=== SOURCE EXCERPT ===

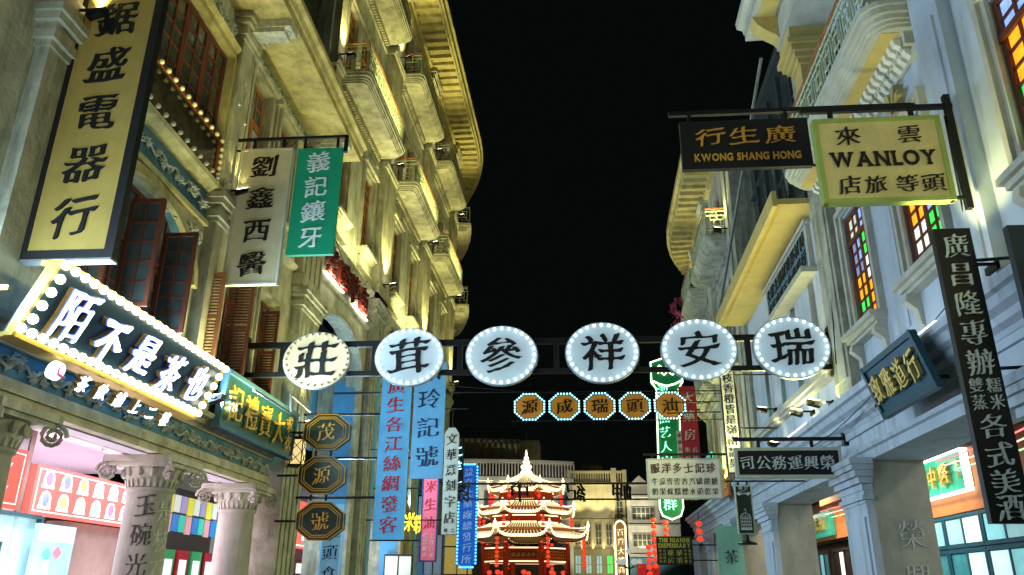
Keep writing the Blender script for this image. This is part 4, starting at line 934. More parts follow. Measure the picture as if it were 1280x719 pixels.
b = MB(FR); b.lathe((11.2, -1.0, 3.42), [(.02, .22), (.16, .16), (.17, .02), (.15, 0)], 16); b.box(11.17, 11.23, -1.03, -.97, 3.6, 3.9); b.done('housing', whitep, t, smooth=False); MB(FR).lathe((11.2, -1.0, 3.3), [(.001, 0), (.06, .02), (.10, .08), (.11, .12)], 14).done('dome', blackp, t, smooth=True)

# ================================================================== HANGING SIGNS (all face down the street)
X = Vector((1, 0, 0)); bar = MATS['black_iron']
def board(name, label, Y, x0, x1, z0, z1, face, th=.16, border=None, bw=.06, cat='sign', group='shop signs hung over the street', shape=None):
    th = min(th, .08)
    t = thing(name, label, cat, (( x0 + x1) / 2, Y + th / 2, z0), group)
    if shape: MB().prism(shape, Y, Y + th, 'o').done('board', face, t)
    else: MB().box(x0, x1, Y, Y + th, z0, z1).done('board', face, t)
    if border:
        b = MB(); a, c = Y - .015, Y + th + .01
        b.box(x0 - .004, x0 + bw, a, c, z0, z1); b.box(x1 - bw, x1 + .004, a, c, z0, z1); b.box(x0 + bw, x1 - bw, a, c, z0 - .004, z0 + bw); b.box(x0 + bw, x1 - bw, a, c, z1 - bw, z1 + .004); b.done('frame', border, t)
    return t
def col_text(t, text, Y, x, zt, zb, w, m, depth=.02, h=None, wt=.012):
    n = len(text); p = (zt - zb) / n
    for k, ch in enumerate(text):
        if ch != ' ': char(t, ch, Vector((x, Y - .004, zt - (k + .5) * p)), X, Z, w, h or w, m, depth, wt=wt)
def row_text(t, text, Y, x0, x1, z, w, h, m, depth=.015, wt=.012):
    n = len(text); p = (x1 - x0) / n
    for k, ch in enumerate(text):
        if ch != ' ': char(t, ch, Vector((x0 + (k + .5) * p, Y - .004, z)), X, Z, w, h, m, depth, wt=wt)
def rods(t, segs, r=.025, name='bracket', m=bar):
    for s in segs: MB().tube(s, r, 6).done(name, m, t)
def bars(t, bxs, name='bracket', m=bar):
    for q in bxs: MB().box(*q).done(name, m, t)
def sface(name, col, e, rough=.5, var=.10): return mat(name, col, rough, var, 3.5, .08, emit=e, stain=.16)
# tall ochre sign of the electrical shop
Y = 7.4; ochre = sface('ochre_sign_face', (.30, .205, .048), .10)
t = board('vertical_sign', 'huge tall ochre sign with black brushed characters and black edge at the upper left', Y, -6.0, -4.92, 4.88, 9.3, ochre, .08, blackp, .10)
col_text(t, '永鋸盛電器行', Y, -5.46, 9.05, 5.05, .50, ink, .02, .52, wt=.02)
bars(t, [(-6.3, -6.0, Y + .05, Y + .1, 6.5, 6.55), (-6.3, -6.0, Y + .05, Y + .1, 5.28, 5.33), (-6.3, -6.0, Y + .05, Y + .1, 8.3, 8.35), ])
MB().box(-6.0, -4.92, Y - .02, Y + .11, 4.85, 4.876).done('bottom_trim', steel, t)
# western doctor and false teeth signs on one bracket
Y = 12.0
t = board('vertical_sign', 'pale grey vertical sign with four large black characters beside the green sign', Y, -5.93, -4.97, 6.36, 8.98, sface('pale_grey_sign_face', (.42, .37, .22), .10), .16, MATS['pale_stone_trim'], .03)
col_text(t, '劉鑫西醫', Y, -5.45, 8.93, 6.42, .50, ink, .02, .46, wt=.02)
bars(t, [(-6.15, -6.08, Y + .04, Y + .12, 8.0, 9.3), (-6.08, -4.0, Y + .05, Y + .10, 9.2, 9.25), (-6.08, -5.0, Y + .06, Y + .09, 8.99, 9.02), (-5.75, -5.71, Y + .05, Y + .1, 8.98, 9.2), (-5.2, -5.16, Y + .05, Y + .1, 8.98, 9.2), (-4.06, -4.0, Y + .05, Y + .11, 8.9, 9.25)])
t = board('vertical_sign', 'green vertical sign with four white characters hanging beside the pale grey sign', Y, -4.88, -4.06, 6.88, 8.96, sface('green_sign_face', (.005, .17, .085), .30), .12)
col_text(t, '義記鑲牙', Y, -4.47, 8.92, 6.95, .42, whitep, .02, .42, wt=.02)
bars(t, [(-4.8, -4.76, Y + .05, Y + .09, 8.96, 9.2), (-4.2, -4.16, Y + .05, Y + .09, 8.96, 9.2)])
# bulb-lit lightbox
fr = FL
t = thing('bulb_lit_sign', 'navy sign ringed with glowing warm bulbs and lit white characters, left', 'sign', fr(8.9, .7, 3.8), 'shop signs on the left arcade')
def lean(z): return .60 + (z - 3.8) * .45
S0, S1, Z0, Z1 = 7.05, 11.08, 3.92, 4.62
navy = mat('navy_sign_face', (.015, .05, .09), .3, .1, 2); goldm = mat('brushed_brass', (.60, .42, .10), .35, .15, 8, metal=.5)
b = MB(fr); b.prism([(lean(Z0), Z0), (lean(Z1), Z1), (lean(Z1) - .12, Z1), (lean(Z0) - .12, Z0)], S0, S1, 's'); b.done('board', navy, t)
b = MB(fr); b.prism([(lean(Z0) + .02, Z0 - .05), (lean(Z1) + .06, Z1 + .04), (lean(Z1) - .08, Z1 + .04), (lean(Z0) - .08, Z0 - .05)], S0 - .04, S0 - .003, 's'); b.prism([(lean(Z0) + .02, Z0 - .05), (lean(Z1) + .06, Z1 + .04), (lean(Z1) - .2, Z1 + .04), (lean(Z0) - .2, Z0 - .05)], S1 + .003, S1 + .06, 's')
b.prism([(lean(Z1) + .05, Z1 + .002), (lean(Z1) + .06, Z1 + .05), (lean(Z1) - .2, Z1 + .05), (lean(Z1) - .2, Z1 + .002)], S0, S1, 's'); b.prism([(lean(Z0) + .02, Z0 - .05), (lean(Z0) + .03, Z0 - .003), (lean(Z0) - .2, Z0 - .003), (lean(Z0) - .2, Z0 - .05)], S0, S1, 's'); b.done('frame', goldm, t)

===

* [STATED EXERCISE]:
Do not include the images; transcribe the rest of the listing exactly.

* [THE REPLY]:
Keep writing the Blender script for this image. This is part 4, starting at line 934. More parts follow. Measure the picture as if it were 1280x719 pixels.
b = MB(FR); b.lathe((11.2, -1.0, 3.42), [(.02, .22), (.16, .16), (.17, .02), (.15, 0)], 16); b.box(11.17, 11.23, -1.03, -.97, 3.6, 3.9); b.done('housing', whitep, t, smooth=False); MB(FR).lathe((11.2, -1.0, 3.3), [(.001, 0), (.06, .02), (.10, .08), (.11, .12)], 14).done('dome', blackp, t, smooth=True)

# ================================================================== HANGING SIGNS (all face down the street)
X = Vector((1, 0, 0)); bar = MATS['black_iron']
def board(name, label, Y, x0, x1, z0, z1, face, th=.16, border=None, bw=.06, cat='sign', group='shop signs hung over the street', shape=None):
    th = min(th, .08)
    t = thing(name, label, cat, (( x0 + x1) / 2, Y + th / 2, z0), group)
    if shape: MB().prism(shape, Y, Y + th, 'o').done('board', face, t)
    else: MB().box(x0, x1, Y, Y + th, z0, z1).done('board', face, t)
    if border:
        b = MB(); a, c = Y - .015, Y + th + .01
        b.box(x0 - .004, x0 + bw, a, c, z0, z1); b.box(x1 - bw, x1 + .004, a, c, z0, z1); b.box(x0 + bw, x1 - bw, a, c, z0 - .004, z0 + bw); b.box(x0 + bw, x1 - bw, a, c, z1 - bw, z1 + .004); b.done('frame', border, t)
    return t
def col_text(t, text, Y, x, zt, zb, w, m, depth=.02, h=None, wt=.012):
    n = len(text); p = (zt - zb) / n
    for k, ch in enumerate(text):
        if ch != ' ': char(t, ch, Vector((x, Y - .004, zt - (k + .5) * p)), X, Z, w, h or w, m, depth, wt=wt)
def row_text(t, text, Y, x0, x1, z, w, h, m, depth=.015, wt=.012):
    n = len(text); p = (x1 - x0) / n
    for k, ch in enumerate(text):
        if ch != ' ': char(t, ch, Vector((x0 + (k + .5) * p, Y - .004, z)), X, Z, w, h, m, depth, wt=wt)
def rods(t, segs, r=.025, name='bracket', m=bar):
    for s in segs: MB().tube(s, r, 6).done(name, m, t)
def bars(t, bxs, name='bracket', m=bar):
    for q in bxs: MB().box(*q).done(name, m, t)
def sface(name, col, e, rough=.5, var=.10): return mat(name, col, rough, var, 3.5, .08, emit=e, stain=.16)
# tall ochre sign of the electrical shop
Y = 7.4; ochre = sface('ochre_sign_face', (.30, .205, .048), .10)
t = board('vertical_sign', 'huge tall ochre sign with black brushed characters and black edge at the upper left', Y, -6.0, -4.92, 4.88, 9.3, ochre, .08, blackp, .10)
col_text(t, '永鋸盛電器行', Y, -5.46, 9.05, 5.05, .50, ink, .02, .52, wt=.02)
bars(t, [(-6.3, -6.0, Y + .05, Y + .1, 6.5, 6.55), (-6.3, -6.0, Y + .05, Y + .1, 5.28, 5.33), (-6.3, -6.0, Y + .05, Y + .1, 8.3, 8.35), ])
MB().box(-6.0, -4.92, Y - .02, Y + .11, 4.85, 4.876).done('bottom_trim', steel, t)
# western doctor and false teeth signs on one bracket
Y = 12.0
t = board('vertical_sign', 'pale grey vertical sign with four large black characters beside the green sign', Y, -5.93, -4.97, 6.36, 8.98, sface('pale_grey_sign_face', (.42, .37, .22), .10), .16, MATS['pale_stone_trim'], .03)
col_text(t, '劉鑫西醫', Y, -5.45, 8.93, 6.42, .50, ink, .02, .46, wt=.02)
bars(t, [(-6.15, -6.08, Y + .04, Y + .12, 8.0, 9.3), (-6.08, -4.0, Y + .05, Y + .10, 9.2, 9.25), (-6.08, -5.0, Y + .06, Y + .09, 8.99, 9.02), (-5.75, -5.71, Y + .05, Y + .1, 8.98, 9.2), (-5.2, -5.16, Y + .05, Y + .1, 8.98, 9.2), (-4.06, -4.0, Y + .05, Y + .11, 8.9, 9.25)])
t = board('vertical_sign', 'green vertical sign with four white characters hanging beside the pale grey sign', Y, -4.88, -4.06, 6.88, 8.96, sface('green_sign_face', (.005, .17, .085), .30), .12)
col_text(t, '義記鑲牙', Y, -4.47, 8.92, 6.95, .42, whitep, .02, .42, wt=.02)
bars(t, [(-4.8, -4.76, Y + .05, Y + .09, 8.96, 9.2), (-4.2, -4.16, Y + .05, Y + .09, 8.96, 9.2)])
# bulb-lit lightbox
fr = FL
t = thing('bulb_lit_sign', 'navy sign ringed with glowing warm bulbs and lit white characters, left', 'sign', fr(8.9, .7, 3.8), 'shop signs on the left arcade')
def lean(z): return .60 + (z - 3.8) * .45
S0, S1, Z0, Z1 = 7.05, 11.08, 3.92, 4.62
navy = mat('navy_sign_face', (.015, .05, .09), .3, .1, 2); goldm = mat('brushed_brass', (.60, .42, .10), .35, .15, 8, metal=.5)
b = MB(fr); b.prism([(lean(Z0), Z0), (lean(Z1), Z1), (lean(Z1) - .12, Z1), (lean(Z0) - .12, Z0)], S0, S1, 's'); b.done('board', navy, t)
b = MB(fr); b.prism([(lean(Z0) + .02, Z0 - .05), (lean(Z1) + .06, Z1 + .04), (lean(Z1) - .08, Z1 + .04), (lean(Z0) - .08, Z0 - .05)], S0 - .04, S0 - .003, 's'); b.prism([(lean(Z0) + .02, Z0 - .05), (lean(Z1) + .06, Z1 + .04), (lean(Z1) - .2, Z1 + .04), (lean(Z0) - .2, Z0 - .05)], S1 + .003, S1 + .06, 's')
b.prism([(lean(Z1) + .05, Z1 + .002), (lean(Z1) + .06, Z1 + .05), (lean(Z1) - .2, Z1 + .05), (lean(Z1) - .2, Z1 + .002)], S0, S1, 's'); b.prism([(lean(Z0) + .02, Z0 - .05), (lean(Z0) + .03, Z0 - .003), (lean(Z0) - .2, Z0 - .003), (lean(Z0) - .2, Z0 - .05)], S0, S1, 's'); b.done('frame', goldm, t)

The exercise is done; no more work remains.